最近では大石静氏の2011年「美しき生涯」2015年「カリスタの海に抱かれて」があります。
脚本を外部に依頼したからといって、ヒット作品とはならないようです。

あえて日本物作品を演じること

現在雪組は大変人気がある組ですが、次に大劇場では、日本物の『壬生義士伝』が上演予定なので、チケット難な公演にはなっていません。
宝塚ファンには、日本物より洋物が観たいという需要のあらわれでしょう。

しかし本公演では年に2作品は日本物が上演されます。

2年に1度『宝塚舞踊会』が開催されています。(2019年10月29日(火)16時~)
日本物の伝統を守るべく、日頃の修練の成果を披露する場で、専科生と公演に差し支えない組の主要メンバーらが出席します。
日本物を上演することは、宝塚のこの伝統を守るためでもあるのでしょう。
ファンにも歓迎されないし、初めて宝塚を観劇する人にとっても、洋物のお芝居やショーの方が「宝塚らしさ」を感じますが、「宝塚の伝統」と言われるとこの流れは守っていくしかないのでしょう。

ファンとしてどんな作品が良いか

「エリザベート」が上演されると、どの組でも凄いチケット難になります。
「ファントム」も、昨年の雪組の上演が4回目でしたが、トップ二人の歌唱力をはじめ完成度が高かったので、凄い人気になりました。
総じて海外ミュージカル作品は人気が高くなります。

今度の月組公演は、初めて下記のオーストリアミュージカルが上演されます。
『I AM FROM AUSTRIA-故郷(ふるさと)は甘き調(しら)べ-』
潤色・演出/齋藤 吉正

「潤色・演出/齋藤 吉正」は、以前に「TOP HAT」で高い評価を得たので、本公演1本ものは、齋藤氏の初挑戦となりますが、多分成功されるだろうと思います。
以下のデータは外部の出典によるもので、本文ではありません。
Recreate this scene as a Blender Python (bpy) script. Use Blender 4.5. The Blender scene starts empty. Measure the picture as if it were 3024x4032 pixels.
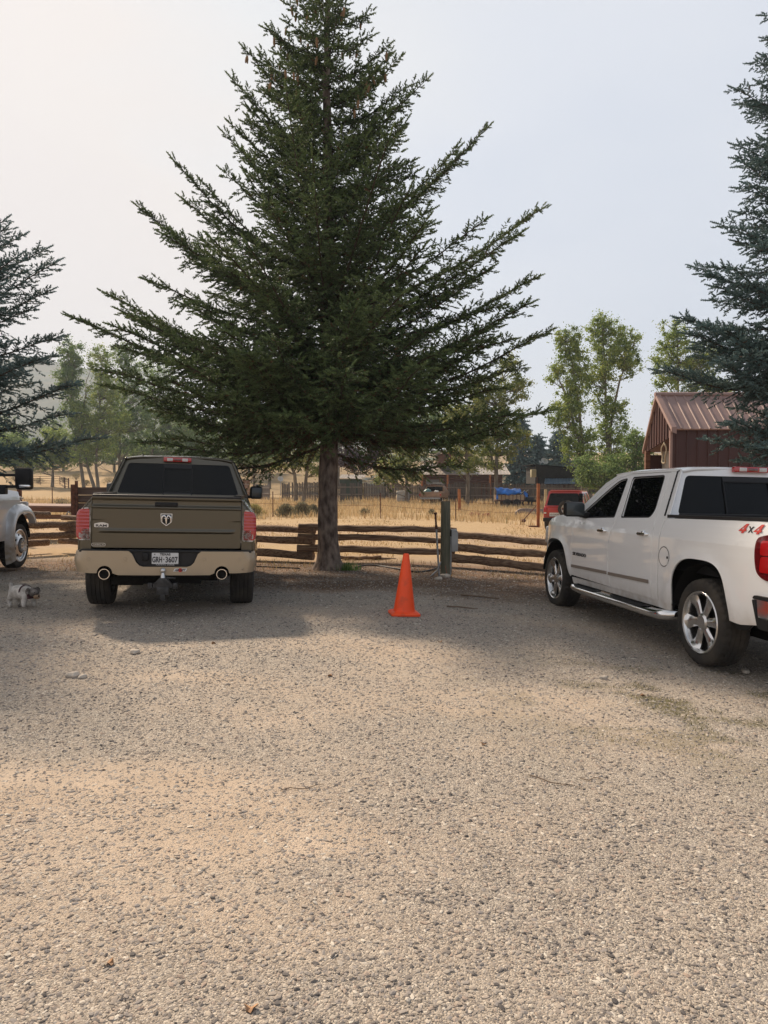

海外ミュージカルには、総じて駄作がないので、誰もが期待して観劇にいきます。

座付き演出家を多く抱えている宝塚の売りは、本来は「オリジナル作品」だと思うので、「オリジナル作品」の満足度が上がっていって欲しいと思います。

また、今年は生田大和氏と齋藤吉正氏が大劇場での1本ものに初挑戦となっています。
今まで小池修一郎氏が1本ものを中心に担っていらっしゃいましたが、「世代交代」を始めていきたいのでしょう。
まだまだ小池氏の力が必要だと思いますが。

革命児上田久美子先生

先ほども書きましたが、「オリジナル作品」の満足度が高いのは、上田久美子先生です。
そして上田先生は、革命的な思いをお持ちで、ショーでは「BADDY」という意表をつく作品をつくられました。

フィナーレで大羽根を背負ったトップスター珠城りょうさんが、サングラスをかけタバコを手に大階段をおりてきて「邪魔だ、どけ!」と組子たちを押しのけます。
そしてフィナーレのシャンシャンと言われる持ち物が「タバコ形になるセンス」!
「タバコは悪」という世間の考え、『現在の社会は良くも悪くも善悪の線引きが厳しくなり、以前はグレーゾーンだった範囲も悪と見なされるようになったと感じています』
上田久美子先生はあくまで「現代社会への批判」としてこの作品を書かれたと話されていました。

この作品を観劇して、上田先生もスゴイですが、それを上演させた「宝塚歌劇団」も新しいと感動しました。
しかし「宝塚歌劇団」も阪急阪神ホールディングス株式会社に属しています。

上田久美子先生のOnce upon a time in Takarazukaとして『霧深きエルベのほとり』を再演した精神や、社会に対しての反骨精神は、素晴らしいと思います。
しかし今の宝塚が100%上田先生を受け容れていけるのか、が心配になってきます。

本心はいつまでも、宝塚のオリジナル作品を書き続けて、素晴らしいものを魅せていただきたいです。
次の作品が公表されていませんが、令和の宝塚の中心で活躍していただきたい!

しかし宝塚では、10年程前に 荻田浩一先生は宝塚を去っていかれました。
その後ミュージカル制作などでご活躍で、OSK日本歌劇団の作品も多く手掛けておられます。

令和の宝塚は、海外ミュージカル、原作ものだけでなく、宝塚のオリジナル作品でも存分に楽しませていただきたいと願っています。